Lines containing the word "Python" are the ones to copy from the records below.
### DATA PROVIDED
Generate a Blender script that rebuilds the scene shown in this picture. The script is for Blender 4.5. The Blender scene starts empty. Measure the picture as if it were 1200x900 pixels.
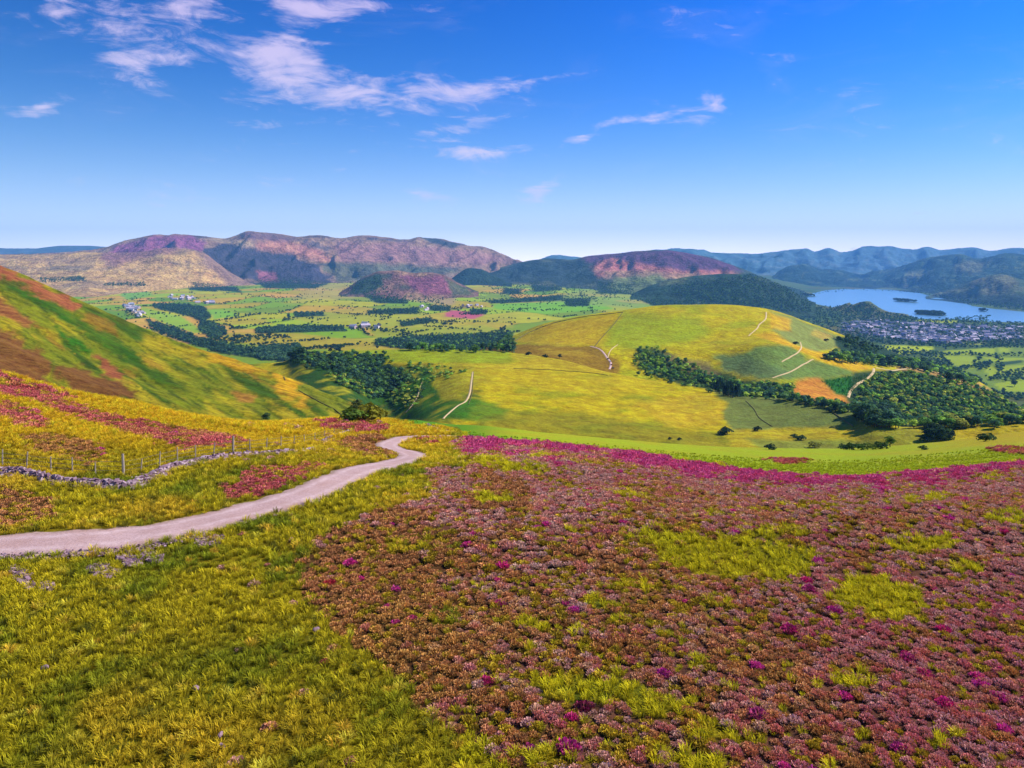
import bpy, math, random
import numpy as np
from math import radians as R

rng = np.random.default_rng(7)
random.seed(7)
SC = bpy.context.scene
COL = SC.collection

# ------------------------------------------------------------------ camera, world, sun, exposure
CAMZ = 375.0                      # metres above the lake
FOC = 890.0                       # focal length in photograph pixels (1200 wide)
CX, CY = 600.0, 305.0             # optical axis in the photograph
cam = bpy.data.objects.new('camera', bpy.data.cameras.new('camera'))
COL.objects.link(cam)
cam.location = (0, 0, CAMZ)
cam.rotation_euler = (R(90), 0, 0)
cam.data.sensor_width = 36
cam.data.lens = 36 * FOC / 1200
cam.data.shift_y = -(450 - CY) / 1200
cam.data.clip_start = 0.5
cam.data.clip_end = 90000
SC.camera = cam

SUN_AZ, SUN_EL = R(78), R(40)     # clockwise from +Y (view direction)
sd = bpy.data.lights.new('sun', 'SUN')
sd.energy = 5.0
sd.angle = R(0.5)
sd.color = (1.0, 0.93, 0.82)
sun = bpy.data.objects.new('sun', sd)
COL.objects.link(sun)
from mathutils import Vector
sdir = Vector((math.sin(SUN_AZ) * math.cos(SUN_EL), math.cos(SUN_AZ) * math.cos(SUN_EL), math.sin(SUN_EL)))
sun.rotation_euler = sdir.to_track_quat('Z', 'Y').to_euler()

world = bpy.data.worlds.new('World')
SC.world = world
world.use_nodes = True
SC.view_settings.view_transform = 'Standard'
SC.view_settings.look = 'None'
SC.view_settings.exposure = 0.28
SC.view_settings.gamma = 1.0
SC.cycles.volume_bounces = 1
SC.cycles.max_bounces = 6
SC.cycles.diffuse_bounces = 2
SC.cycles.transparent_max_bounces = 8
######
### DATA PROVIDED
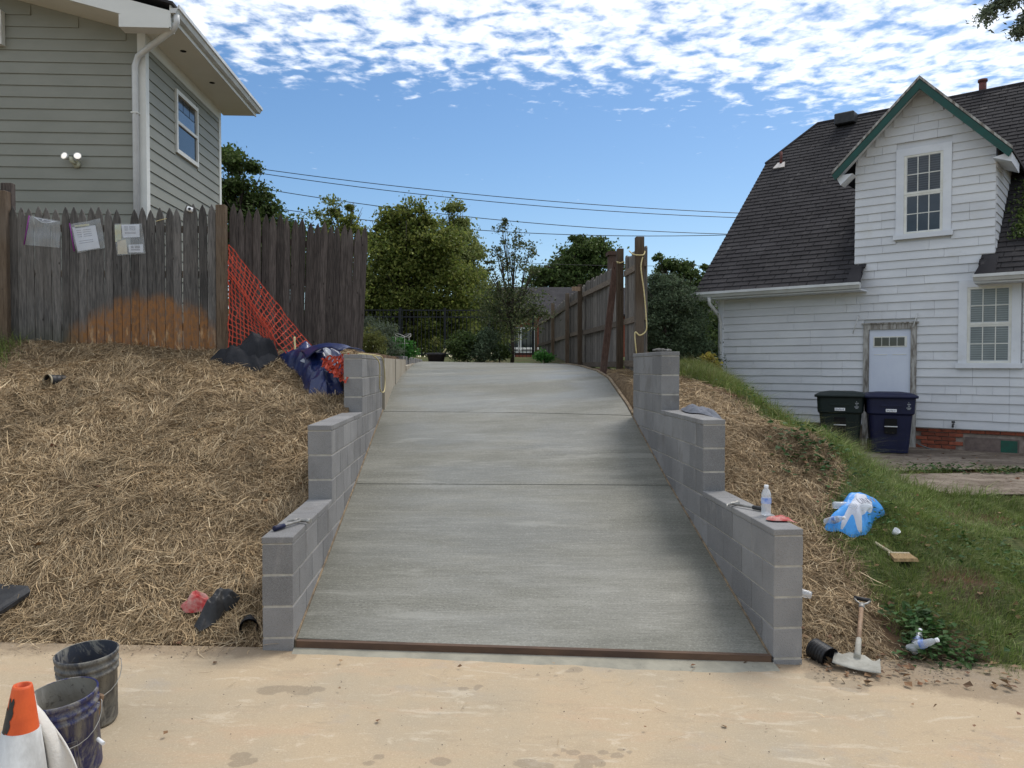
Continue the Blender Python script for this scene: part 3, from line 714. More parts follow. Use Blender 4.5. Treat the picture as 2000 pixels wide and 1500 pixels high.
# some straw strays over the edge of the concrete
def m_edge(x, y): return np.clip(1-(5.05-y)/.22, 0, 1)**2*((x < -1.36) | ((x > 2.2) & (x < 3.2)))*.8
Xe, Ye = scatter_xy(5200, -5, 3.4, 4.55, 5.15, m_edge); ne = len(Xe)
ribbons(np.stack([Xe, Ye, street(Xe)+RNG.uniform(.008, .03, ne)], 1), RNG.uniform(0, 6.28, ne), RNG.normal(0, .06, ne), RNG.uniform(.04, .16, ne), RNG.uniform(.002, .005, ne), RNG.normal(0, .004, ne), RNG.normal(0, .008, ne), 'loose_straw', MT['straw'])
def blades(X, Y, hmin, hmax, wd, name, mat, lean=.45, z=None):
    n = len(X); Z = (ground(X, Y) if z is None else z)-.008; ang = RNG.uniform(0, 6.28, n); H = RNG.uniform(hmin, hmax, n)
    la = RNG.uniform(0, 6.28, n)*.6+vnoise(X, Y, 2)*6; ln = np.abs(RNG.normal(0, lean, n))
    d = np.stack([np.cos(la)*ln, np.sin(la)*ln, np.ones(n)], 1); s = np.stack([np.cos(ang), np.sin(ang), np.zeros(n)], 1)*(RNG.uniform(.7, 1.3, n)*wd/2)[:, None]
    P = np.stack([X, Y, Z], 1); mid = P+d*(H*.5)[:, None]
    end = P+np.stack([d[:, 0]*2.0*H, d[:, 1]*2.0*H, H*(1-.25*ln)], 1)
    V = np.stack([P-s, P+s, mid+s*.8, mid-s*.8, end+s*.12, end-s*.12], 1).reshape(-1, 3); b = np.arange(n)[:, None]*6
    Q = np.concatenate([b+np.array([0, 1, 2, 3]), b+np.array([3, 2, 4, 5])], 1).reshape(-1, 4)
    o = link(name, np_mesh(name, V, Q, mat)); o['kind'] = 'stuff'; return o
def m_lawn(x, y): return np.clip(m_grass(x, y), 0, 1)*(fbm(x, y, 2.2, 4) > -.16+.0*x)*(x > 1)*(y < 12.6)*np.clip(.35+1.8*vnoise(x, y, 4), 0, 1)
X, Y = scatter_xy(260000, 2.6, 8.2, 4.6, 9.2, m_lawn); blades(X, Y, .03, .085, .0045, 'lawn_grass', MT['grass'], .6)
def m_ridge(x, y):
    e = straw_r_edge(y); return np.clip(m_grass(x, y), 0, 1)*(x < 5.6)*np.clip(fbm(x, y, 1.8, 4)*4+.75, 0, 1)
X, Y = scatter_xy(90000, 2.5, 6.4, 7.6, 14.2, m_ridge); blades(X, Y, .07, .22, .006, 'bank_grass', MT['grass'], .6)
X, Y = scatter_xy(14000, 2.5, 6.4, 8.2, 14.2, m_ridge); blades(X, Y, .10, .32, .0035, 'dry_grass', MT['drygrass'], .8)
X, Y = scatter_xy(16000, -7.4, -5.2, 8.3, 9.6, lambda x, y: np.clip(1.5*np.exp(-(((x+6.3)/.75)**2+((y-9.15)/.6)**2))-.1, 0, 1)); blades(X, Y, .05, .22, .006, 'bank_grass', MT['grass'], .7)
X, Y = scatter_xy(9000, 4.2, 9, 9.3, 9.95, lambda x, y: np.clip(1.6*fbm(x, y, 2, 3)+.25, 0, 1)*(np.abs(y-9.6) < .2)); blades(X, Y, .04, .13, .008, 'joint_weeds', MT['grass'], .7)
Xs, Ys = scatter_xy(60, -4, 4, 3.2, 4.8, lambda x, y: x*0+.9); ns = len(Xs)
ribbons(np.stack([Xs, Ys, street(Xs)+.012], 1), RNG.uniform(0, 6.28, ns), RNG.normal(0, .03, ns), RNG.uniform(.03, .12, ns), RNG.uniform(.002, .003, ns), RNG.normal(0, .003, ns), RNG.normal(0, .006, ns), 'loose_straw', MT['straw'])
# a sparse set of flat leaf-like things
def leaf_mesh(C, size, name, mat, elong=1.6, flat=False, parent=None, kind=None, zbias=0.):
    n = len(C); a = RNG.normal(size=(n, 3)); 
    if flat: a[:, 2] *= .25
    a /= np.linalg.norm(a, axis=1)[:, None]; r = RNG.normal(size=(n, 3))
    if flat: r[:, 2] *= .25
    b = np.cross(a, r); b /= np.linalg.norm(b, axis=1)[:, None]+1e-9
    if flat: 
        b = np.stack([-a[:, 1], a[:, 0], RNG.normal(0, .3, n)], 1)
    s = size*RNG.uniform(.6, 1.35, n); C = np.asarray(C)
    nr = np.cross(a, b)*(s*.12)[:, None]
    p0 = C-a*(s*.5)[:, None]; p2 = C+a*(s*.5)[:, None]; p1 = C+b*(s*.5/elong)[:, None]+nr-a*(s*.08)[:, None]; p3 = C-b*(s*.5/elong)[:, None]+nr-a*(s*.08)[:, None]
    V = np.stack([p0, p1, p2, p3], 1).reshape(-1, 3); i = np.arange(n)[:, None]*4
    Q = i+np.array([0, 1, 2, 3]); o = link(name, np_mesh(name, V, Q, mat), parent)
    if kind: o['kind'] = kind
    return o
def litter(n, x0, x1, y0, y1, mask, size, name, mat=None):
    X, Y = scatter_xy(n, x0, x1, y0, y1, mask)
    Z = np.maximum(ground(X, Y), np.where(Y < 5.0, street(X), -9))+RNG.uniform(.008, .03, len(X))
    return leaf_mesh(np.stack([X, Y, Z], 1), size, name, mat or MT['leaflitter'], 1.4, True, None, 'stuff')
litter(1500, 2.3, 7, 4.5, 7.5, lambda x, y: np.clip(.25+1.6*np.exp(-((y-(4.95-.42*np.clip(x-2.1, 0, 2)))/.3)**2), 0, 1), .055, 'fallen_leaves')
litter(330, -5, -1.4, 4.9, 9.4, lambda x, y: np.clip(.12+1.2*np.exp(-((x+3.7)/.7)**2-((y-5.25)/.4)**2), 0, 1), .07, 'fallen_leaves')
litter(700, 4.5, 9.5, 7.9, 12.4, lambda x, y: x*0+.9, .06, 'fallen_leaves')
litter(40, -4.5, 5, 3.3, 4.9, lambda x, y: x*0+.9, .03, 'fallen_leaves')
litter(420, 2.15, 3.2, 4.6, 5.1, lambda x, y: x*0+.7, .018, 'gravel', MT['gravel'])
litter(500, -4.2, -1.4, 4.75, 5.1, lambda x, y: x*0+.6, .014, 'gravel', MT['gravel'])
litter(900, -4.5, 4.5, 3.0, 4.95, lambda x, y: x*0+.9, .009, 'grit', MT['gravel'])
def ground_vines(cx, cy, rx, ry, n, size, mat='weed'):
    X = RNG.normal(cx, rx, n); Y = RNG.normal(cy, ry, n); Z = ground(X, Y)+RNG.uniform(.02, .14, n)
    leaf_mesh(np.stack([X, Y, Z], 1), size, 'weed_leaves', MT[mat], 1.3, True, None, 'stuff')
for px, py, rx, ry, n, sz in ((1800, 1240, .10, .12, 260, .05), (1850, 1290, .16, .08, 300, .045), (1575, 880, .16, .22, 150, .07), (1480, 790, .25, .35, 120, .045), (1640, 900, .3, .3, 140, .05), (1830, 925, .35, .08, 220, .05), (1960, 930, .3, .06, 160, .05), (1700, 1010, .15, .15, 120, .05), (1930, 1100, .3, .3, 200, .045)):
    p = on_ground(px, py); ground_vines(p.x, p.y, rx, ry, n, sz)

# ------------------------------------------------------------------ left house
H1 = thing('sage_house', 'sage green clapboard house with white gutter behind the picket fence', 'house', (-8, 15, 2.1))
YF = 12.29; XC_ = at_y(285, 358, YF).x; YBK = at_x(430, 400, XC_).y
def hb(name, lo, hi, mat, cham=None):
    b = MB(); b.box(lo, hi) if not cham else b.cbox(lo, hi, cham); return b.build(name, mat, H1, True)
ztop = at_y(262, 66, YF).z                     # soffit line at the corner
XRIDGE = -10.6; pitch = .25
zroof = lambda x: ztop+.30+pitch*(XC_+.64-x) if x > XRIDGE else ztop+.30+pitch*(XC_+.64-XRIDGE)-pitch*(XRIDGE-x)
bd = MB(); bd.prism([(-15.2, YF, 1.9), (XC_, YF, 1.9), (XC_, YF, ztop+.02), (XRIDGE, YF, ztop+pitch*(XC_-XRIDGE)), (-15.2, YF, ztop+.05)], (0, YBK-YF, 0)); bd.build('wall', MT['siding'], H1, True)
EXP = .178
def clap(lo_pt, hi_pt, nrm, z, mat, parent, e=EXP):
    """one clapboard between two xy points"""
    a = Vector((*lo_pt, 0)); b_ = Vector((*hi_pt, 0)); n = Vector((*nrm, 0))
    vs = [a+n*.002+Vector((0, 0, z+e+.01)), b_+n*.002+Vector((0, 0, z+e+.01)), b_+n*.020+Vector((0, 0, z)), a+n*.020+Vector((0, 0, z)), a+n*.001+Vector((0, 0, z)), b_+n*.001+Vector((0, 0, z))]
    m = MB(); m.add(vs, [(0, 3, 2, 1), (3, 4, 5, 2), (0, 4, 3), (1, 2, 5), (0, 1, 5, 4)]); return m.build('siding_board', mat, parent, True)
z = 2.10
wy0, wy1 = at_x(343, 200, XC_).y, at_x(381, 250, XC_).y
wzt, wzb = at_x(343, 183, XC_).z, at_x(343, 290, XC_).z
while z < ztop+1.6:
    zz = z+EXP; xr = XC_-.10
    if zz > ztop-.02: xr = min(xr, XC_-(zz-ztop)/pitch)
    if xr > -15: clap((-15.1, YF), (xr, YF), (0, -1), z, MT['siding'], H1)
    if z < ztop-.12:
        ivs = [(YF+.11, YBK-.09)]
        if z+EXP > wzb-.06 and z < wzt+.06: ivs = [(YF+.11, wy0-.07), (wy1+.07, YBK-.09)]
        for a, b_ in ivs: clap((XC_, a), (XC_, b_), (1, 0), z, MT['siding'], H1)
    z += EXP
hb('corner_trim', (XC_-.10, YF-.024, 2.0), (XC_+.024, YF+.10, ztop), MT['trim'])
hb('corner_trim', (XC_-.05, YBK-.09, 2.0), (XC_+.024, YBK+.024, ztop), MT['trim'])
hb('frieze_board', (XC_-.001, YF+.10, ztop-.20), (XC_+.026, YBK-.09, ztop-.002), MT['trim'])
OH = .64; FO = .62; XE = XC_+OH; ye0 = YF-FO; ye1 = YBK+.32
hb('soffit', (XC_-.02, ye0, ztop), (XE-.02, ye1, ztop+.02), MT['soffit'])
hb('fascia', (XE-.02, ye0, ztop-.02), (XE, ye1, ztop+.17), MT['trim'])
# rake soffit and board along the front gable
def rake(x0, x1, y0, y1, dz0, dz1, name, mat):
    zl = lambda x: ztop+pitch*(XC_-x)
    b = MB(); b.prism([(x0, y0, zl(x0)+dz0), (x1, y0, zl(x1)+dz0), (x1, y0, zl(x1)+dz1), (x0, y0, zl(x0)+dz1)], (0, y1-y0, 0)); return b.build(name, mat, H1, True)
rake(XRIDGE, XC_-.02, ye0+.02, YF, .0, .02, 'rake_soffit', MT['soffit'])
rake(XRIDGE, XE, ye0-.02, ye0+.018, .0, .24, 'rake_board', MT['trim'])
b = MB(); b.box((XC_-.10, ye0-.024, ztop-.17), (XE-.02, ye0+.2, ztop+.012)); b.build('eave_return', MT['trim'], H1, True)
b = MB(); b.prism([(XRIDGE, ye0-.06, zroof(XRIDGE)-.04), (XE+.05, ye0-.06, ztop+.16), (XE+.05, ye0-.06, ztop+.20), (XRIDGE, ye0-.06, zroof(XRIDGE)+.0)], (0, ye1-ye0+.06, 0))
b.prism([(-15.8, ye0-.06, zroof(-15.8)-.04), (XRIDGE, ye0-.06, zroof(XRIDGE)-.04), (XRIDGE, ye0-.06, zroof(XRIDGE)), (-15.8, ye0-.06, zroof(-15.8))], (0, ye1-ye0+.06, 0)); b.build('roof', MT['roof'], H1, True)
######
### DATA PROVIDED
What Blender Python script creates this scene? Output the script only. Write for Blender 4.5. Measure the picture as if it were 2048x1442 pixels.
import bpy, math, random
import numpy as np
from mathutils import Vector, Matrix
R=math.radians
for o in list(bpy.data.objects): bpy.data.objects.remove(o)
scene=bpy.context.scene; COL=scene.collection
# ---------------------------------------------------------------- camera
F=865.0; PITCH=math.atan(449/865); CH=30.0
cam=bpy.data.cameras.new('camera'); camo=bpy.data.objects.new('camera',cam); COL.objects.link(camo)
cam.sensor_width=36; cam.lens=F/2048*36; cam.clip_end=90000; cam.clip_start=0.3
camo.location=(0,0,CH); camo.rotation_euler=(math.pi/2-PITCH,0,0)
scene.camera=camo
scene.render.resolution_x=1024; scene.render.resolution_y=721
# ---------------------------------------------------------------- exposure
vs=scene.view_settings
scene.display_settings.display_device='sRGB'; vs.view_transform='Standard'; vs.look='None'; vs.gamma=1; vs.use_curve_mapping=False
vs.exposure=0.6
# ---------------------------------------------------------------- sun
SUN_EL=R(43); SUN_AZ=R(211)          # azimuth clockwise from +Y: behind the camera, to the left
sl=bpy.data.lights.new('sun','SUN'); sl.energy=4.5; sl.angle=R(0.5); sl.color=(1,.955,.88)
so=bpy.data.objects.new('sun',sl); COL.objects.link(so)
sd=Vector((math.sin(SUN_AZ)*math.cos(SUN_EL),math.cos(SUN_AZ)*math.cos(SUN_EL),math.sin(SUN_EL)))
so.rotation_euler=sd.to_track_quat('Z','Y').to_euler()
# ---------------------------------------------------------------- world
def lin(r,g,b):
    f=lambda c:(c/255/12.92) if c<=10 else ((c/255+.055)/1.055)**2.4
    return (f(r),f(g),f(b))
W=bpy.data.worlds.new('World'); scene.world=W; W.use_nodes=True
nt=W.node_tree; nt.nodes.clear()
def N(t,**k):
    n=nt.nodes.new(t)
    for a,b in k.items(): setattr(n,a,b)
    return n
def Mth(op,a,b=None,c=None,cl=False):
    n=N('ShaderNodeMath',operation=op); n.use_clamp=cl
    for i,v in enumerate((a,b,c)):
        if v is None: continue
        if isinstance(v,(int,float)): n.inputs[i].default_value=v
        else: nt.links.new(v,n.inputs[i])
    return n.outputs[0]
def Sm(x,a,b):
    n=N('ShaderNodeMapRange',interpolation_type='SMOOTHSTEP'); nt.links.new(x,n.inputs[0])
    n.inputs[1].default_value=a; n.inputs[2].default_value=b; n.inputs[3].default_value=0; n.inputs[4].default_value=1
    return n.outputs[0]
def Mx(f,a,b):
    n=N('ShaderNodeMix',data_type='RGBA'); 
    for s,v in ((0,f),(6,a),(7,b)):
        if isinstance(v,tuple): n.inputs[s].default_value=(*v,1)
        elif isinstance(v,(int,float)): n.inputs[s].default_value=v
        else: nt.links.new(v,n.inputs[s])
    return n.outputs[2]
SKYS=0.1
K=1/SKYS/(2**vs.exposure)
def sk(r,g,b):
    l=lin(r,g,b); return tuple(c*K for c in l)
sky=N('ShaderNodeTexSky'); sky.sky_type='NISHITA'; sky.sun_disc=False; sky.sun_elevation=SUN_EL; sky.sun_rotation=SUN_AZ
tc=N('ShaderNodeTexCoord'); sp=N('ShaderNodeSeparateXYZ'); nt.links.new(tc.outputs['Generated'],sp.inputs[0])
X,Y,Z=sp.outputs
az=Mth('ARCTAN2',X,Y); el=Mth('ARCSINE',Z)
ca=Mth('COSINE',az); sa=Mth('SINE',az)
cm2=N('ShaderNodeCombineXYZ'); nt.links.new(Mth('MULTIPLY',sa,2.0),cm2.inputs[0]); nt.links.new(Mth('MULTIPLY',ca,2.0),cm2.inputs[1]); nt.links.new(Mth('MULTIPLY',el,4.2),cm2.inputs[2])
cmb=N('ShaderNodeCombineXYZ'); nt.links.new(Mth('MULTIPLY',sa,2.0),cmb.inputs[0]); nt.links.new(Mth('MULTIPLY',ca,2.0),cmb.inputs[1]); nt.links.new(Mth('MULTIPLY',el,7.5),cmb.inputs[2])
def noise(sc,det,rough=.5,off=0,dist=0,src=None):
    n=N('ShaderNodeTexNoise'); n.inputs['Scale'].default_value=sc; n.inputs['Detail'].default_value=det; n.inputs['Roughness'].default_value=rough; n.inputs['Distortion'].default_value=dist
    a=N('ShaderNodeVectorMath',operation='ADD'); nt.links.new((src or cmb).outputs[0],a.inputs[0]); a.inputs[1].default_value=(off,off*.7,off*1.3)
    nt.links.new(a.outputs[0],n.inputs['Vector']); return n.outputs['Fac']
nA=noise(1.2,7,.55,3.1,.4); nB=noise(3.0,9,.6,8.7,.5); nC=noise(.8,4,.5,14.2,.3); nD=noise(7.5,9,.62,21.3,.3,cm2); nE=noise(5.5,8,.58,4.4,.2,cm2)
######
* TASK RESULT *
Continue the Blender Python script for this scene: part 3, from line 714. More parts follow. Use Blender 4.5. Treat the picture as 2000 pixels wide and 1500 pixels high.
What Blender Python script creates this scene? Output the script only. Write for Blender 4.5. Measure the picture as if it were 2048x1442 pixels.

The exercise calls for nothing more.